Retrieving data from other database tables

Determining the number of columns required in an SQL injection UNION attack

When performing an SQL injection UNION attack, there are two effective methods to determine how many columns are being returned from the original query.

Method 1

The first method involves injecting a series of ORDER BY clauses and incrementing the specified column index until an error occurs. For example, assuming the injection point is a quoted string within the WHERE clause of the original query, you would submit:

' ORDER BY 1--
' ORDER BY 2--
' ORDER BY 3--
etc.

When the specified column index exceeds the number of actual columns in the result set, the database returns an error.

Method 2

The second method involves submitting a series of UNION SELECT payloads specifying a different number of null values:

' UNION SELECT NULL--
' UNION SELECT NULL,NULL--
' UNION SELECT NULL,NULL,NULL--
etc.

If the number of nulls does not match the number of columns, the database returns an error


Finding columns with a useful data type in an SQL injection UNION attack

Having already determined the number of required columns, you can probe each column to test whether it can hold string data by submitting a series of UNION SELECT payloads that place a string value into each column in turn.

' UNION SELECT 'a',NULL,NULL,NULL--
' UNION SELECT NULL,'a',NULL,NULL--
' UNION SELECT NULL,NULL,'a',NULL--
' UNION SELECT NULL,NULL,NULL,'a'--

If the data type of a column is not compatible with string data, the injected query will cause a database error.
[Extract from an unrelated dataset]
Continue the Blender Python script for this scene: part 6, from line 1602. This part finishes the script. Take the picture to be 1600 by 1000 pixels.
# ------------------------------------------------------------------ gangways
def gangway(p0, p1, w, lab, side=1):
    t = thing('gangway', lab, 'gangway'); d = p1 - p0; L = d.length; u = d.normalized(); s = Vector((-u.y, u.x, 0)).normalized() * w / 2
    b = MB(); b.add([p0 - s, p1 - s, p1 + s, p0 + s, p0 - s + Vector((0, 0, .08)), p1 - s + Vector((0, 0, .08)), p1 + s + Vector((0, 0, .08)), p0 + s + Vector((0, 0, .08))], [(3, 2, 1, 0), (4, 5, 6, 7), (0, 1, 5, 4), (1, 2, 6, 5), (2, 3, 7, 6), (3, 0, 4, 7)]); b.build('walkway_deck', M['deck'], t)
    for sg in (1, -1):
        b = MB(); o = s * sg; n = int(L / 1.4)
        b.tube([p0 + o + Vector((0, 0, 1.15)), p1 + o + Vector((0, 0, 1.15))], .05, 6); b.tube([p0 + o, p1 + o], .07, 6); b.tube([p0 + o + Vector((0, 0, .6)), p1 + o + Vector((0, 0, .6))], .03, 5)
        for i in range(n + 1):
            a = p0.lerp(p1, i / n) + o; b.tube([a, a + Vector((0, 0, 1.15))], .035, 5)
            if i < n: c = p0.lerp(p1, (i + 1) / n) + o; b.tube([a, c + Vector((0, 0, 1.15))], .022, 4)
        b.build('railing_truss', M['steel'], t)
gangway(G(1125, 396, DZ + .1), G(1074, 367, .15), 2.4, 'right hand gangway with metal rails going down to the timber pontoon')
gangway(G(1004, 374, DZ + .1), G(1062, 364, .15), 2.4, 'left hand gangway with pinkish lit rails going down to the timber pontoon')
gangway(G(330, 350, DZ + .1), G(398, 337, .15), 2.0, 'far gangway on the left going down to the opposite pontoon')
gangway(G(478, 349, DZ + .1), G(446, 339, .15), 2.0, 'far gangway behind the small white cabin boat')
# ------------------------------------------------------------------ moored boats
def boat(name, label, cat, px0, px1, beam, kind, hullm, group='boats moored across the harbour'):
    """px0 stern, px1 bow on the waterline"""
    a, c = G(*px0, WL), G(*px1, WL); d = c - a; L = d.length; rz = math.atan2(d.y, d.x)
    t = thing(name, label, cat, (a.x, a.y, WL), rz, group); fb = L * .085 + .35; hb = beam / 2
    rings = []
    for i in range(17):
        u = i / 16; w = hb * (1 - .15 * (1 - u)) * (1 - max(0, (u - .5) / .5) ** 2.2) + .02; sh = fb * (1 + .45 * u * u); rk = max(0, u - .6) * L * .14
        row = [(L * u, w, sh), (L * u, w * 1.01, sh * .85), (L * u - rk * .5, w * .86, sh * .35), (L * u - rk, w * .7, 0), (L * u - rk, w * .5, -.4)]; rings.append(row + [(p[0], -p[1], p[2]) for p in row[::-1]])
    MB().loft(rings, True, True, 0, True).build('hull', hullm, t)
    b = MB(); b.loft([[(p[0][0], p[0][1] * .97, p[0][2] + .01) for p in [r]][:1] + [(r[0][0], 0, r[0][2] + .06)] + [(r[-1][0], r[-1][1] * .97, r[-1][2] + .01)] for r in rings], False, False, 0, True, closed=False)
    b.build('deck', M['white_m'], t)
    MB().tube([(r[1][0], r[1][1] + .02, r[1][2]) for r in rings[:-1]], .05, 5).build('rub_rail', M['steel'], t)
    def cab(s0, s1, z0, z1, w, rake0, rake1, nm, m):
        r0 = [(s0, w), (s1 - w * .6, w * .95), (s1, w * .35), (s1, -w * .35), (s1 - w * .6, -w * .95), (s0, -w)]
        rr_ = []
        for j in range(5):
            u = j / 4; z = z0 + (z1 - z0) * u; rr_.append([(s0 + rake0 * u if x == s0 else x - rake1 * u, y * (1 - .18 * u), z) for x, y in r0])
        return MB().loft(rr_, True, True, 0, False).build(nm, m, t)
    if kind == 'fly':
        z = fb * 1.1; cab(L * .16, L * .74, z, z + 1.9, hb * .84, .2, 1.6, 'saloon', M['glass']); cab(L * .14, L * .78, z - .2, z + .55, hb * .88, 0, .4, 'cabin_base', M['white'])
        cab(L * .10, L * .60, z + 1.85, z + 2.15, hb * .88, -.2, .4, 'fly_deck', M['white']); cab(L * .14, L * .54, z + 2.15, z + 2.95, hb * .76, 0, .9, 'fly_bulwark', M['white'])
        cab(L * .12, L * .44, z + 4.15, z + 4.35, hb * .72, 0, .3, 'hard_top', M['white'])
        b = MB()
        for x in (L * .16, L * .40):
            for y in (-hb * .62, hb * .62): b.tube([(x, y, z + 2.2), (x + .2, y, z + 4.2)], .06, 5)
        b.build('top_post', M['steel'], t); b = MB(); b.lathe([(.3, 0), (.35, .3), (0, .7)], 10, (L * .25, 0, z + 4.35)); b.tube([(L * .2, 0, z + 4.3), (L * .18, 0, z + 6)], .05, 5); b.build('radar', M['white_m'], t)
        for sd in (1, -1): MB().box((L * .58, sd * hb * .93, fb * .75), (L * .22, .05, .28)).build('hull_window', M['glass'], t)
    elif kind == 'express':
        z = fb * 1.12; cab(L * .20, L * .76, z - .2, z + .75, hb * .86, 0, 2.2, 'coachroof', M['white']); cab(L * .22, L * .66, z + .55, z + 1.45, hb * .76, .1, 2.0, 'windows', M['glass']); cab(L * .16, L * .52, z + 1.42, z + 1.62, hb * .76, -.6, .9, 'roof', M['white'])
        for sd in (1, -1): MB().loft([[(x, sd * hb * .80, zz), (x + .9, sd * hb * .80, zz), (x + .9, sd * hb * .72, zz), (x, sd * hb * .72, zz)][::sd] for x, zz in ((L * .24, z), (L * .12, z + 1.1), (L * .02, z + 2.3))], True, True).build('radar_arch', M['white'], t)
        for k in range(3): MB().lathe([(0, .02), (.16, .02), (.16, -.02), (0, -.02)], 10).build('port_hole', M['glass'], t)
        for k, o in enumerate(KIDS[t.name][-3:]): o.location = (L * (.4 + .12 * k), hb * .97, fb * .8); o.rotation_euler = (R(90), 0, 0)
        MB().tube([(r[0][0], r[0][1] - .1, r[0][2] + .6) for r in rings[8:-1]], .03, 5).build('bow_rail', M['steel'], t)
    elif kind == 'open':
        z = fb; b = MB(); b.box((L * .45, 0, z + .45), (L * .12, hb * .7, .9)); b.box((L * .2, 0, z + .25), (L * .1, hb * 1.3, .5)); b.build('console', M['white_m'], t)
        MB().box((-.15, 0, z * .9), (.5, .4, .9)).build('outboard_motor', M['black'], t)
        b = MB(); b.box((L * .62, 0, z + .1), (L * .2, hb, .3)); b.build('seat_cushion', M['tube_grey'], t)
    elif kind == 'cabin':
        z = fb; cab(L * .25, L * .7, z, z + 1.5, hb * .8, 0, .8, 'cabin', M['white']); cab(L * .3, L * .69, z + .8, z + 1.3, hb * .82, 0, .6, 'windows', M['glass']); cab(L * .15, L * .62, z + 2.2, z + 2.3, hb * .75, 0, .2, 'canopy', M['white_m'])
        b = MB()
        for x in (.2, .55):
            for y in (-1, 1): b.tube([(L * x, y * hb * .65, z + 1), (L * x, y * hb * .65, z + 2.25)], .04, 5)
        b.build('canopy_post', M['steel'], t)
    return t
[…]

If an error does not occur, and the application's response contains some additional content including the injected string value, then the relevant column is suitable for retrieving string data.

The dual table (Oracle)

On Oracle databases, every SELECT statement must specify a table to select FROM. If your UNION SELECT attack does not query from a table, you will still need to include the FROM keyword followed by a valid table name.

There is a built-in table on Oracle called dual which you can use for this purpose. For example: UNION SELECT 'abc' FROM dual


Retrieving multiple values within a single column

You can easily retrieve multiple values together within this single column by concatenating the values together, ideally including a suitable separator to let you distinguish the combined values. For example, on Oracle you could submit the input:

' UNION SELECT username || '~' || password FROM users--

This uses the double-pipe sequence || which is a string concatenation operator on Oracle.